> **Written instruction**
Please output the lines shown below exactly as they appear.

> **Dataset section**
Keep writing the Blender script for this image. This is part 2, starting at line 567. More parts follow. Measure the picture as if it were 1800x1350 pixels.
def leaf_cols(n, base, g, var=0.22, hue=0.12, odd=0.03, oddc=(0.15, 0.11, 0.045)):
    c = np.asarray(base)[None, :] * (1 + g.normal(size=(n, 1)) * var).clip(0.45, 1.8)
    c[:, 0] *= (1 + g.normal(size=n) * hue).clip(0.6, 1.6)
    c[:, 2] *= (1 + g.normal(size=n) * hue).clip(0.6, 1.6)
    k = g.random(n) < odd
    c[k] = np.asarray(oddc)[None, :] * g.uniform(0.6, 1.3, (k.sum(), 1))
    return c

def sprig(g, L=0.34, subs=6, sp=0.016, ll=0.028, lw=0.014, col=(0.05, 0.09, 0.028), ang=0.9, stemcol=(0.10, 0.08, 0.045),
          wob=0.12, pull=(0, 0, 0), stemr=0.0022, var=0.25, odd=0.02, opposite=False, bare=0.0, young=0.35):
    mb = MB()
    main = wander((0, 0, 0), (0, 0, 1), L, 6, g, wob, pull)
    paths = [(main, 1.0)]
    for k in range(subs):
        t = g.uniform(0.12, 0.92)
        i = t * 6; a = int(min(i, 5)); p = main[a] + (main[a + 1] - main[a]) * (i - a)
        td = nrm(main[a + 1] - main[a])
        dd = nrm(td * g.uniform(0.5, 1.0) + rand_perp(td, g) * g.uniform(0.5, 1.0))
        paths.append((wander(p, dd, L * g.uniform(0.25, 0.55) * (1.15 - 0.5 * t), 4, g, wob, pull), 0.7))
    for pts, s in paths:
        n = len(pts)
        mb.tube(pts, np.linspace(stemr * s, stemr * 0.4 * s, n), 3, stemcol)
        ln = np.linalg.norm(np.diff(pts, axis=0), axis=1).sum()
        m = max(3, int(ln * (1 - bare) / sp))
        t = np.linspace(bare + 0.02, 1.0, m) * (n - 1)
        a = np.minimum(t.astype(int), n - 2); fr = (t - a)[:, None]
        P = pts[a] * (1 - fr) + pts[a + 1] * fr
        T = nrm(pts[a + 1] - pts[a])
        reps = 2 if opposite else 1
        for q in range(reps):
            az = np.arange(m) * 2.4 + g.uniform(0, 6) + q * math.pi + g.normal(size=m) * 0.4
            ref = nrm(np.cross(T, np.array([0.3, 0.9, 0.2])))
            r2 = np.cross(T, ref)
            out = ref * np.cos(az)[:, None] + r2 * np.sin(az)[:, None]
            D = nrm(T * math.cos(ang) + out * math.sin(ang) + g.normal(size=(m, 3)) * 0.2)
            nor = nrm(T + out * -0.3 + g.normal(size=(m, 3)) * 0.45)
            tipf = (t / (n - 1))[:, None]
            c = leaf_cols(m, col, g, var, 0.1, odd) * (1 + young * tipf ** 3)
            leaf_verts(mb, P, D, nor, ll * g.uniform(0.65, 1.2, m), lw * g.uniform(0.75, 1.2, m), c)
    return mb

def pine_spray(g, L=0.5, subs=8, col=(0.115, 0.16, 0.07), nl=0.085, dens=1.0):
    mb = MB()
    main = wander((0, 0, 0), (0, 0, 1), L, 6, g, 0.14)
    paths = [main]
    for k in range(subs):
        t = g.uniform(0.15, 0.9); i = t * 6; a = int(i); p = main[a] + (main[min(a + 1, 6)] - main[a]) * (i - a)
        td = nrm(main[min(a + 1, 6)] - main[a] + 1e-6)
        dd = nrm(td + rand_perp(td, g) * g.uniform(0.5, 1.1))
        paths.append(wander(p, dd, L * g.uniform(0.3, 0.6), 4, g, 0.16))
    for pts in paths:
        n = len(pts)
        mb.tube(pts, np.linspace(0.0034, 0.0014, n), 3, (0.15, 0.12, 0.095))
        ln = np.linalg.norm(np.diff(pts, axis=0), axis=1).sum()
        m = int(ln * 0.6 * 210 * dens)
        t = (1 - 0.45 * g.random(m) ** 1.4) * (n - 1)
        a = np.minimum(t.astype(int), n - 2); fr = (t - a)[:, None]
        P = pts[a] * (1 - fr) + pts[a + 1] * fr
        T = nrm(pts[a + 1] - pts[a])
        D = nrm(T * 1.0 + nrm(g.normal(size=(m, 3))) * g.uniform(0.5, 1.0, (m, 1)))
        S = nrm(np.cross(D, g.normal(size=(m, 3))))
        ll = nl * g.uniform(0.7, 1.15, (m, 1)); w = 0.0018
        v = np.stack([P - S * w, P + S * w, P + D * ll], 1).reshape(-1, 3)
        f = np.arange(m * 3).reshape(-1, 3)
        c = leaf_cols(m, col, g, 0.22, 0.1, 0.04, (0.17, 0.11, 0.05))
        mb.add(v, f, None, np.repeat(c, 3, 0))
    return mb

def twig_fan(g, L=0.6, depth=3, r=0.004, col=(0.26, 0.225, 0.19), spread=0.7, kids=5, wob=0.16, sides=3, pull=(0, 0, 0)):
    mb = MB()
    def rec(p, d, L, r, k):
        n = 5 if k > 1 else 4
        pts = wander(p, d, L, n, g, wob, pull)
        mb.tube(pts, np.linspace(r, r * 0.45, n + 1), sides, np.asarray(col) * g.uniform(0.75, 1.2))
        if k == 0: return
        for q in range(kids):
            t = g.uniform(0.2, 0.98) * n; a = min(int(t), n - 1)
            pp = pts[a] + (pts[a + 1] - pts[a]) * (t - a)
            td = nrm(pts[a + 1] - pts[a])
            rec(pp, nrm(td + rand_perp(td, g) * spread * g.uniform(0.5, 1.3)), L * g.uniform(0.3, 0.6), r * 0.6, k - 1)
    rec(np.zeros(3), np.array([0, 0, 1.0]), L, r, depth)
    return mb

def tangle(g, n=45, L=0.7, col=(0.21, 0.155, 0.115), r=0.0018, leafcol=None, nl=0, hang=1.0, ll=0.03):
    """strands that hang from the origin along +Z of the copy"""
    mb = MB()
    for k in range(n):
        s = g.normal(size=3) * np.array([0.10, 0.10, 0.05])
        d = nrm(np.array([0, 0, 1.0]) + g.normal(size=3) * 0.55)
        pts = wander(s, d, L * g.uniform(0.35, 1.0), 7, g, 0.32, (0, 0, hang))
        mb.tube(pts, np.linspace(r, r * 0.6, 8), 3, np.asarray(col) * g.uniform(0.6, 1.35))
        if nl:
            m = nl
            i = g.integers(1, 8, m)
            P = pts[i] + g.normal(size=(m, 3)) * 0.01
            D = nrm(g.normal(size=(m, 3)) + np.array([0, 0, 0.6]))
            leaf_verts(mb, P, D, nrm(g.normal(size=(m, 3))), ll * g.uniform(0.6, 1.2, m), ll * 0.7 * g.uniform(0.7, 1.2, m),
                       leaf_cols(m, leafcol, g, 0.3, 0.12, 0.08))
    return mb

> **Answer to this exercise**
Keep writing the Blender script for this image. This is part 2, starting at line 567. More parts follow. Measure the picture as if it were 1800x1350 pixels.
def leaf_cols(n, base, g, var=0.22, hue=0.12, odd=0.03, oddc=(0.15, 0.11, 0.045)):
    c = np.asarray(base)[None, :] * (1 + g.normal(size=(n, 1)) * var).clip(0.45, 1.8)
    c[:, 0] *= (1 + g.normal(size=n) * hue).clip(0.6, 1.6)
    c[:, 2] *= (1 + g.normal(size=n) * hue).clip(0.6, 1.6)
    k = g.random(n) < odd
    c[k] = np.asarray(oddc)[None, :] * g.uniform(0.6, 1.3, (k.sum(), 1))
    return c

def sprig(g, L=0.34, subs=6, sp=0.016, ll=0.028, lw=0.014, col=(0.05, 0.09, 0.028), ang=0.9, stemcol=(0.10, 0.08, 0.045),
          wob=0.12, pull=(0, 0, 0), stemr=0.0022, var=0.25, odd=0.02, opposite=False, bare=0.0, young=0.35):
    mb = MB()
    main = wander((0, 0, 0), (0, 0, 1), L, 6, g, wob, pull)
    paths = [(main, 1.0)]
    for k in range(subs):
        t = g.uniform(0.12, 0.92)
        i = t * 6; a = int(min(i, 5)); p = main[a] + (main[a + 1] - main[a]) * (i - a)
        td = nrm(main[a + 1] - main[a])
        dd = nrm(td * g.uniform(0.5, 1.0) + rand_perp(td, g) * g.uniform(0.5, 1.0))
        paths.append((wander(p, dd, L * g.uniform(0.25, 0.55) * (1.15 - 0.5 * t), 4, g, wob, pull), 0.7))
    for pts, s in paths:
        n = len(pts)
        mb.tube(pts, np.linspace(stemr * s, stemr * 0.4 * s, n), 3, stemcol)
        ln = np.linalg.norm(np.diff(pts, axis=0), axis=1).sum()
        m = max(3, int(ln * (1 - bare) / sp))
        t = np.linspace(bare + 0.02, 1.0, m) * (n - 1)
        a = np.minimum(t.astype(int), n - 2); fr = (t - a)[:, None]
        P = pts[a] * (1 - fr) + pts[a + 1] * fr
        T = nrm(pts[a + 1] - pts[a])
        reps = 2 if opposite else 1
        for q in range(reps):
            az = np.arange(m) * 2.4 + g.uniform(0, 6) + q * math.pi + g.normal(size=m) * 0.4
            ref = nrm(np.cross(T, np.array([0.3, 0.9, 0.2])))
            r2 = np.cross(T, ref)
            out = ref * np.cos(az)[:, None] + r2 * np.sin(az)[:, None]
            D = nrm(T * math.cos(ang) + out * math.sin(ang) + g.normal(size=(m, 3)) * 0.2)
            nor = nrm(T + out * -0.3 + g.normal(size=(m, 3)) * 0.45)
            tipf = (t / (n - 1))[:, None]
            c = leaf_cols(m, col, g, var, 0.1, odd) * (1 + young * tipf ** 3)
            leaf_verts(mb, P, D, nor, ll * g.uniform(0.65, 1.2, m), lw * g.uniform(0.75, 1.2, m), c)
    return mb

def pine_spray(g, L=0.5, subs=8, col=(0.115, 0.16, 0.07), nl=0.085, dens=1.0):
    mb = MB()
    main = wander((0, 0, 0), (0, 0, 1), L, 6, g, 0.14)
    paths = [main]
    for k in range(subs):
        t = g.uniform(0.15, 0.9); i = t * 6; a = int(i); p = main[a] + (main[min(a + 1, 6)] - main[a]) * (i - a)
        td = nrm(main[min(a + 1, 6)] - main[a] + 1e-6)
        dd = nrm(td + rand_perp(td, g) * g.uniform(0.5, 1.1))
        paths.append(wander(p, dd, L * g.uniform(0.3, 0.6), 4, g, 0.16))
    for pts in paths:
        n = len(pts)
        mb.tube(pts, np.linspace(0.0034, 0.0014, n), 3, (0.15, 0.12, 0.095))
        ln = np.linalg.norm(np.diff(pts, axis=0), axis=1).sum()
        m = int(ln * 0.6 * 210 * dens)
        t = (1 - 0.45 * g.random(m) ** 1.4) * (n - 1)
        a = np.minimum(t.astype(int), n - 2); fr = (t - a)[:, None]
        P = pts[a] * (1 - fr) + pts[a + 1] * fr
        T = nrm(pts[a + 1] - pts[a])
        D = nrm(T * 1.0 + nrm(g.normal(size=(m, 3))) * g.uniform(0.5, 1.0, (m, 1)))
        S = nrm(np.cross(D, g.normal(size=(m, 3))))
        ll = nl * g.uniform(0.7, 1.15, (m, 1)); w = 0.0018
        v = np.stack([P - S * w, P + S * w, P + D * ll], 1).reshape(-1, 3)
        f = np.arange(m * 3).reshape(-1, 3)
        c = leaf_cols(m, col, g, 0.22, 0.1, 0.04, (0.17, 0.11, 0.05))
        mb.add(v, f, None, np.repeat(c, 3, 0))
    return mb

def twig_fan(g, L=0.6, depth=3, r=0.004, col=(0.26, 0.225, 0.19), spread=0.7, kids=5, wob=0.16, sides=3, pull=(0, 0, 0)):
    mb = MB()
    def rec(p, d, L, r, k):
        n = 5 if k > 1 else 4
        pts = wander(p, d, L, n, g, wob, pull)
        mb.tube(pts, np.linspace(r, r * 0.45, n + 1), sides, np.asarray(col) * g.uniform(0.75, 1.2))
        if k == 0: return
        for q in range(kids):
            t = g.uniform(0.2, 0.98) * n; a = min(int(t), n - 1)
            pp = pts[a] + (pts[a + 1] - pts[a]) * (t - a)
            td = nrm(pts[a + 1] - pts[a])
            rec(pp, nrm(td + rand_perp(td, g) * spread * g.uniform(0.5, 1.3)), L * g.uniform(0.3, 0.6), r * 0.6, k - 1)
    rec(np.zeros(3), np.array([0, 0, 1.0]), L, r, depth)
    return mb

def tangle(g, n=45, L=0.7, col=(0.21, 0.155, 0.115), r=0.0018, leafcol=None, nl=0, hang=1.0, ll=0.03):
    """strands that hang from the origin along +Z of the copy"""
    mb = MB()
    for k in range(n):
        s = g.normal(size=3) * np.array([0.10, 0.10, 0.05])
        d = nrm(np.array([0, 0, 1.0]) + g.normal(size=3) * 0.55)
        pts = wander(s, d, L * g.uniform(0.35, 1.0), 7, g, 0.32, (0, 0, hang))
        mb.tube(pts, np.linspace(r, r * 0.6, 8), 3, np.asarray(col) * g.uniform(0.6, 1.35))
        if nl:
            m = nl
            i = g.integers(1, 8, m)
            P = pts[i] + g.normal(size=(m, 3)) * 0.01
            D = nrm(g.normal(size=(m, 3)) + np.array([0, 0, 0.6]))
            leaf_verts(mb, P, D, nrm(g.normal(size=(m, 3))), ll * g.uniform(0.6, 1.2, m), ll * 0.7 * g.uniform(0.7, 1.2, m),
                       leaf_cols(m, leafcol, g, 0.3, 0.12, 0.08))
    return mb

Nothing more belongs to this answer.